日揮グローバル、海外プラント建設プロジェクトに3Dプリンタ技術を導入

 日揮ホールディングスは6月6日、海外EPC事業会社である日揮グローバルが、サウジアラビアで遂行中の原油・ガス分離設備建設プロジェクトにおいて、実証を進めてきた3Dプリンタを活用した技術を導入することが決まったと発表した。

 同プロジェクトの顧客であるサウジアラビア国営石油会社(サウジアラムコ社)は、世界最大の総合エネルギー・化学企業としてエネルギーの安全保障と安定供給を支援し、すべての事業および建設中のプロジェクトにおいて持続可能な活動を推進することを目標としている。3Dプリンタは、廃棄物やエネルギー使用量を削減し、環境負荷を低減することに加え、建設生産性の向上が期待できることからサウジアラムコ社がプロジェクトに導入を検討している技術の一つ。

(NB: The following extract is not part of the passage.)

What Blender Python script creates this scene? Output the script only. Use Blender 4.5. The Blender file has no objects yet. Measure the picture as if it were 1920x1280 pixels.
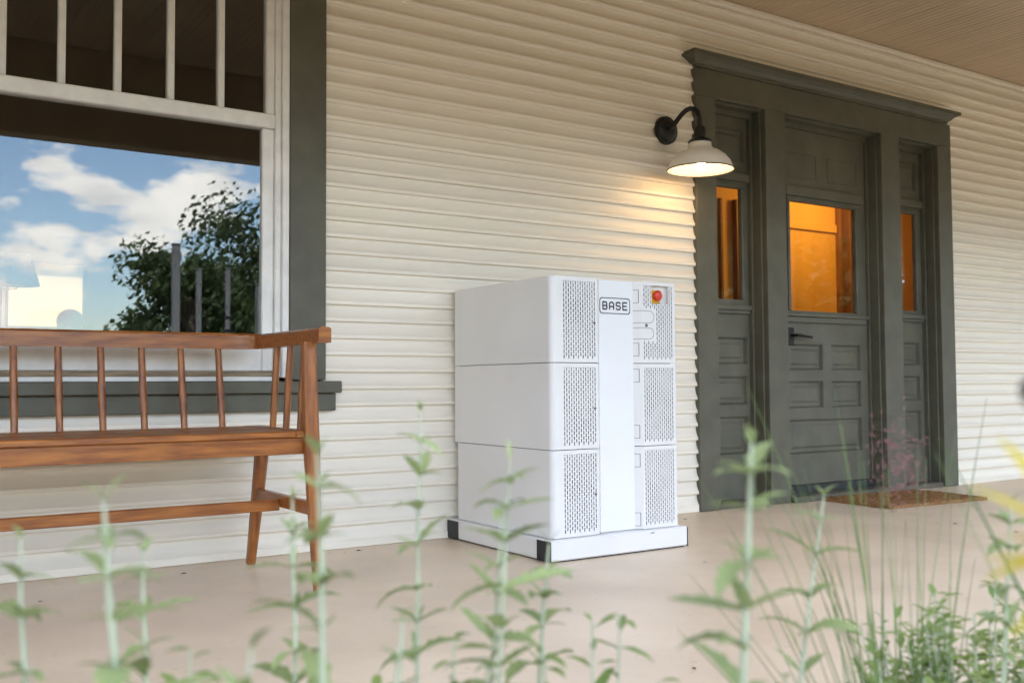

 日揮グローバルは2021年10月から国内EPC事業会社である日揮が宮城県石巻市で遂行中のバイオマス専焼発電設備の建設工事現場に、デンマークのCOBOD International A/S(COBOD社)のガントリー型コンクリート系建設用3Dプリンタを設置し、プラントの配管支持構造物(基礎型枠)への3Dプリンタの適用に向けた実証に取り組んできた。

 こうした取り組みは様々な顧客から注目され、サウジアラムコ社と協議を重ねた結果、日揮グローバルが同社向けに2022年5月に受注し、サウジアラビアで現在遂行中である原油・ガス分離設備建設プロジェクトにおいて、化学品保管庫の建屋の外壁(約340㎡)を3Dプリンタで造形することが決定した。オンサイトプレキャストで製造した型枠から、オンサイトプリントによる壁面の造形というステップアップに加え、海外でのプリント作業遂行の新たなスキーム確立を視野に入れ、同様にCOBOD社の大型造形に適した3Dプリンタを保有しているサウジアラビア現地企業や現地施工会社と協力し、2024年夏ごろの造形作業の開始を目指す。

 引き続き、日揮グローバルは、グループ内のプラント建設プロジェクトへの技術導入を積極的に推進し、建設工事の効率化、さらには建設技能者の人材不足という社会課題の解の一つとして3Dプリンタの建設工事への実装を目指して、導入事例を積み重ねていく。